Instructions to follow: Print the listing below in its entirety, character for character.

Recorded information:

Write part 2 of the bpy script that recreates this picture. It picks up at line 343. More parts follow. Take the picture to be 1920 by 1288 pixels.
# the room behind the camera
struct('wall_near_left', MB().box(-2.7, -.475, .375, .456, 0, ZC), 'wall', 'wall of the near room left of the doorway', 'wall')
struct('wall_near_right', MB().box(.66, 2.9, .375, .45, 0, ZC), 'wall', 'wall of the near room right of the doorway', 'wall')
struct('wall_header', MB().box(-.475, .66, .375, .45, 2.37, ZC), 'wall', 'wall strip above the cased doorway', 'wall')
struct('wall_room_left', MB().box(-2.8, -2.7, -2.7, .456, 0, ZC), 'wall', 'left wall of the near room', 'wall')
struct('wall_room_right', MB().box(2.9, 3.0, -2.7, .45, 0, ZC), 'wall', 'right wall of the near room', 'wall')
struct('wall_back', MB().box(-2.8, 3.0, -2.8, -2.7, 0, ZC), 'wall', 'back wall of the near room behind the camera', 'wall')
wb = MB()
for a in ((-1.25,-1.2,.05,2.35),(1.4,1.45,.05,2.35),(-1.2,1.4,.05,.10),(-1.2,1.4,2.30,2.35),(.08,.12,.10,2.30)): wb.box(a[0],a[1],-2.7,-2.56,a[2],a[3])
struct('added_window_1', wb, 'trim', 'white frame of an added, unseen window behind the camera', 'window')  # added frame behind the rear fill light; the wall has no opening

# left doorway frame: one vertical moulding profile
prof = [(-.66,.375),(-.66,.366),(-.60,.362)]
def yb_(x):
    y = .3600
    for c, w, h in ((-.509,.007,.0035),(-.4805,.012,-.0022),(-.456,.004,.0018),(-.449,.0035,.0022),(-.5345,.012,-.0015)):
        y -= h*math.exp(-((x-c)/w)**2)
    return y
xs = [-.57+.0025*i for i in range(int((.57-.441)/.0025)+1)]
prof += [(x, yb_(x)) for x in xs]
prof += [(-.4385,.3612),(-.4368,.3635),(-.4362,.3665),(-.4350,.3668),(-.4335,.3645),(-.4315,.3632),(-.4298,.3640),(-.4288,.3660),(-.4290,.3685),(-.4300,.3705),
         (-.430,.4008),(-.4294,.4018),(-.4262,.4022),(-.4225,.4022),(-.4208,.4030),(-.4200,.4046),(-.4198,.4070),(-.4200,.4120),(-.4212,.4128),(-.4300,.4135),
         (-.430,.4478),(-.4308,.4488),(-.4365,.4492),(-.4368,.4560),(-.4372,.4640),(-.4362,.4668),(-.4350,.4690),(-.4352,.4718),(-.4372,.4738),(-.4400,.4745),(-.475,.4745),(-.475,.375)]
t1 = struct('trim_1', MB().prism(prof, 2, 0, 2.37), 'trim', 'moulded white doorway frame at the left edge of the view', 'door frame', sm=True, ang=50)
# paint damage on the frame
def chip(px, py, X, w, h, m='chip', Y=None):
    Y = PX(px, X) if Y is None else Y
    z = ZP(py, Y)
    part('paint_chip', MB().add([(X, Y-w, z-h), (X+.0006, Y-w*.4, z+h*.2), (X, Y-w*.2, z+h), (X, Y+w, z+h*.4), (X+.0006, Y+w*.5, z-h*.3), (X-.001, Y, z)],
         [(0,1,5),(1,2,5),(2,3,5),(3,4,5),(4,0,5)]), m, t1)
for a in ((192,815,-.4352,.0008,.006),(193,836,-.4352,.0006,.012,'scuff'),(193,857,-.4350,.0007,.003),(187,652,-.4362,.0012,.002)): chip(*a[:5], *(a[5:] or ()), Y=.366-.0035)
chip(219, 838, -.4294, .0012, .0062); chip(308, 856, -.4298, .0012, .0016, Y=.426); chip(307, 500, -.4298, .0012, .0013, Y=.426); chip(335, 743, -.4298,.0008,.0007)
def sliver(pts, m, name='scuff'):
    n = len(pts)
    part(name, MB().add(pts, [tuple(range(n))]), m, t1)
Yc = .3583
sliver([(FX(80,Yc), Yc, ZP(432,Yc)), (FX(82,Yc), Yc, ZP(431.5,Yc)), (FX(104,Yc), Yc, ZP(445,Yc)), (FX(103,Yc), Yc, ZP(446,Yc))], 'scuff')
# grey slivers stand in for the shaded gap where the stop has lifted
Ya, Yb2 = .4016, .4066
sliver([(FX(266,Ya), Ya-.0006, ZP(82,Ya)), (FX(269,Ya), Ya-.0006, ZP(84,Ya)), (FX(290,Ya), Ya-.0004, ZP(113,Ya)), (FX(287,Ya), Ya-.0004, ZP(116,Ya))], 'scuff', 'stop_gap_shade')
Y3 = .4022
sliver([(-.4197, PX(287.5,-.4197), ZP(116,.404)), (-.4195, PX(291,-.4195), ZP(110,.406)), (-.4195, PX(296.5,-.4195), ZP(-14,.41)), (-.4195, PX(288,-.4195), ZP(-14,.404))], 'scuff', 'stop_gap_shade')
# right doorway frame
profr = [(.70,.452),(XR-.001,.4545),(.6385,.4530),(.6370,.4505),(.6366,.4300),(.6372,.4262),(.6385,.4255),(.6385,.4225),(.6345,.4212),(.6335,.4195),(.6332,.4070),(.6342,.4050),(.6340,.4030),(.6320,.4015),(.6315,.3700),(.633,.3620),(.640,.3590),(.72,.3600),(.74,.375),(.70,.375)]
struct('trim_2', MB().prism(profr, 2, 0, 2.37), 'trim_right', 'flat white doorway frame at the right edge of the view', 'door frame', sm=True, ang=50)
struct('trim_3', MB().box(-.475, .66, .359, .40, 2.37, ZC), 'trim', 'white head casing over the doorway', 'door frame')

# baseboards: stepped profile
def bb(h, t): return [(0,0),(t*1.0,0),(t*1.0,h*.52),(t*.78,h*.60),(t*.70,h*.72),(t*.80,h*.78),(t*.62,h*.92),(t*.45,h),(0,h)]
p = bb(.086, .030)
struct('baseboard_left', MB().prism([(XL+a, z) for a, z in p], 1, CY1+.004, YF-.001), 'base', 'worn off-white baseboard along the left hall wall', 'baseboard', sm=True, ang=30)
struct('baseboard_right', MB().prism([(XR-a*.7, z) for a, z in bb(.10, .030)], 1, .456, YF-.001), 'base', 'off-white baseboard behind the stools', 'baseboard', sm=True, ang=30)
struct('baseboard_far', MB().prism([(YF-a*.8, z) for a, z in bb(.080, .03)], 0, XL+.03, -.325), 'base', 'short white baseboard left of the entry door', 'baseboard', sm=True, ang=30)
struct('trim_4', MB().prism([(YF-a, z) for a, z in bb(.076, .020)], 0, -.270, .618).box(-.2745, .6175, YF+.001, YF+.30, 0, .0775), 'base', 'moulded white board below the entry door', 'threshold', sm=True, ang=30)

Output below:
Write part 2 of the bpy script that recreates this picture. It picks up at line 343. More parts follow. Take the picture to be 1920 by 1288 pixels.
# the room behind the camera
struct('wall_near_left', MB().box(-2.7, -.475, .375, .456, 0, ZC), 'wall', 'wall of the near room left of the doorway', 'wall')
struct('wall_near_right', MB().box(.66, 2.9, .375, .45, 0, ZC), 'wall', 'wall of the near room right of the doorway', 'wall')
struct('wall_header', MB().box(-.475, .66, .375, .45, 2.37, ZC), 'wall', 'wall strip above the cased doorway', 'wall')
struct('wall_room_left', MB().box(-2.8, -2.7, -2.7, .456, 0, ZC), 'wall', 'left wall of the near room', 'wall')
struct('wall_room_right', MB().box(2.9, 3.0, -2.7, .45, 0, ZC), 'wall', 'right wall of the near room', 'wall')
struct('wall_back', MB().box(-2.8, 3.0, -2.8, -2.7, 0, ZC), 'wall', 'back wall of the near room behind the camera', 'wall')
wb = MB()
for a in ((-1.25,-1.2,.05,2.35),(1.4,1.45,.05,2.35),(-1.2,1.4,.05,.10),(-1.2,1.4,2.30,2.35),(.08,.12,.10,2.30)): wb.box(a[0],a[1],-2.7,-2.56,a[2],a[3])
struct('added_window_1', wb, 'trim', 'white frame of an added, unseen window behind the camera', 'window')  # added frame behind the rear fill light; the wall has no opening

# left doorway frame: one vertical moulding profile
prof = [(-.66,.375),(-.66,.366),(-.60,.362)]
def yb_(x):
    y = .3600
    for c, w, h in ((-.509,.007,.0035),(-.4805,.012,-.0022),(-.456,.004,.0018),(-.449,.0035,.0022),(-.5345,.012,-.0015)):
        y -= h*math.exp(-((x-c)/w)**2)
    return y
xs = [-.57+.0025*i for i in range(int((.57-.441)/.0025)+1)]
prof += [(x, yb_(x)) for x in xs]
prof += [(-.4385,.3612),(-.4368,.3635),(-.4362,.3665),(-.4350,.3668),(-.4335,.3645),(-.4315,.3632),(-.4298,.3640),(-.4288,.3660),(-.4290,.3685),(-.4300,.3705),
         (-.430,.4008),(-.4294,.4018),(-.4262,.4022),(-.4225,.4022),(-.4208,.4030),(-.4200,.4046),(-.4198,.4070),(-.4200,.4120),(-.4212,.4128),(-.4300,.4135),
         (-.430,.4478),(-.4308,.4488),(-.4365,.4492),(-.4368,.4560),(-.4372,.4640),(-.4362,.4668),(-.4350,.4690),(-.4352,.4718),(-.4372,.4738),(-.4400,.4745),(-.475,.4745),(-.475,.375)]
t1 = struct('trim_1', MB().prism(prof, 2, 0, 2.37), 'trim', 'moulded white doorway frame at the left edge of the view', 'door frame', sm=True, ang=50)
# paint damage on the frame
def chip(px, py, X, w, h, m='chip', Y=None):
    Y = PX(px, X) if Y is None else Y
    z = ZP(py, Y)
    part('paint_chip', MB().add([(X, Y-w, z-h), (X+.0006, Y-w*.4, z+h*.2), (X, Y-w*.2, z+h), (X, Y+w, z+h*.4), (X+.0006, Y+w*.5, z-h*.3), (X-.001, Y, z)],
         [(0,1,5),(1,2,5),(2,3,5),(3,4,5),(4,0,5)]), m, t1)
for a in ((192,815,-.4352,.0008,.006),(193,836,-.4352,.0006,.012,'scuff'),(193,857,-.4350,.0007,.003),(187,652,-.4362,.0012,.002)): chip(*a[:5], *(a[5:] or ()), Y=.366-.0035)
chip(219, 838, -.4294, .0012, .0062); chip(308, 856, -.4298, .0012, .0016, Y=.426); chip(307, 500, -.4298, .0012, .0013, Y=.426); chip(335, 743, -.4298,.0008,.0007)
def sliver(pts, m, name='scuff'):
    n = len(pts)
    part(name, MB().add(pts, [tuple(range(n))]), m, t1)
Yc = .3583
sliver([(FX(80,Yc), Yc, ZP(432,Yc)), (FX(82,Yc), Yc, ZP(431.5,Yc)), (FX(104,Yc), Yc, ZP(445,Yc)), (FX(103,Yc), Yc, ZP(446,Yc))], 'scuff')
# grey slivers stand in for the shaded gap where the stop has lifted
Ya, Yb2 = .4016, .4066
sliver([(FX(266,Ya), Ya-.0006, ZP(82,Ya)), (FX(269,Ya), Ya-.0006, ZP(84,Ya)), (FX(290,Ya), Ya-.0004, ZP(113,Ya)), (FX(287,Ya), Ya-.0004, ZP(116,Ya))], 'scuff', 'stop_gap_shade')
Y3 = .4022
sliver([(-.4197, PX(287.5,-.4197), ZP(116,.404)), (-.4195, PX(291,-.4195), ZP(110,.406)), (-.4195, PX(296.5,-.4195), ZP(-14,.41)), (-.4195, PX(288,-.4195), ZP(-14,.404))], 'scuff', 'stop_gap_shade')
# right doorway frame
profr = [(.70,.452),(XR-.001,.4545),(.6385,.4530),(.6370,.4505),(.6366,.4300),(.6372,.4262),(.6385,.4255),(.6385,.4225),(.6345,.4212),(.6335,.4195),(.6332,.4070),(.6342,.4050),(.6340,.4030),(.6320,.4015),(.6315,.3700),(.633,.3620),(.640,.3590),(.72,.3600),(.74,.375),(.70,.375)]
struct('trim_2', MB().prism(profr, 2, 0, 2.37), 'trim_right', 'flat white doorway frame at the right edge of the view', 'door frame', sm=True, ang=50)
struct('trim_3', MB().box(-.475, .66, .359, .40, 2.37, ZC), 'trim', 'white head casing over the doorway', 'door frame')

# baseboards: stepped profile
def bb(h, t): return [(0,0),(t*1.0,0),(t*1.0,h*.52),(t*.78,h*.60),(t*.70,h*.72),(t*.80,h*.78),(t*.62,h*.92),(t*.45,h),(0,h)]
p = bb(.086, .030)
struct('baseboard_left', MB().prism([(XL+a, z) for a, z in p], 1, CY1+.004, YF-.001), 'base', 'worn off-white baseboard along the left hall wall', 'baseboard', sm=True, ang=30)
struct('baseboard_right', MB().prism([(XR-a*.7, z) for a, z in bb(.10, .030)], 1, .456, YF-.001), 'base', 'off-white baseboard behind the stools', 'baseboard', sm=True, ang=30)
struct('baseboard_far', MB().prism([(YF-a*.8, z) for a, z in bb(.080, .03)], 0, XL+.03, -.325), 'base', 'short white baseboard left of the entry door', 'baseboard', sm=True, ang=30)
struct('trim_4', MB().prism([(YF-a, z) for a, z in bb(.076, .020)], 0, -.270, .618).box(-.2745, .6175, YF+.001, YF+.30, 0, .0775), 'base', 'moulded white board below the entry door', 'threshold', sm=True, ang=30)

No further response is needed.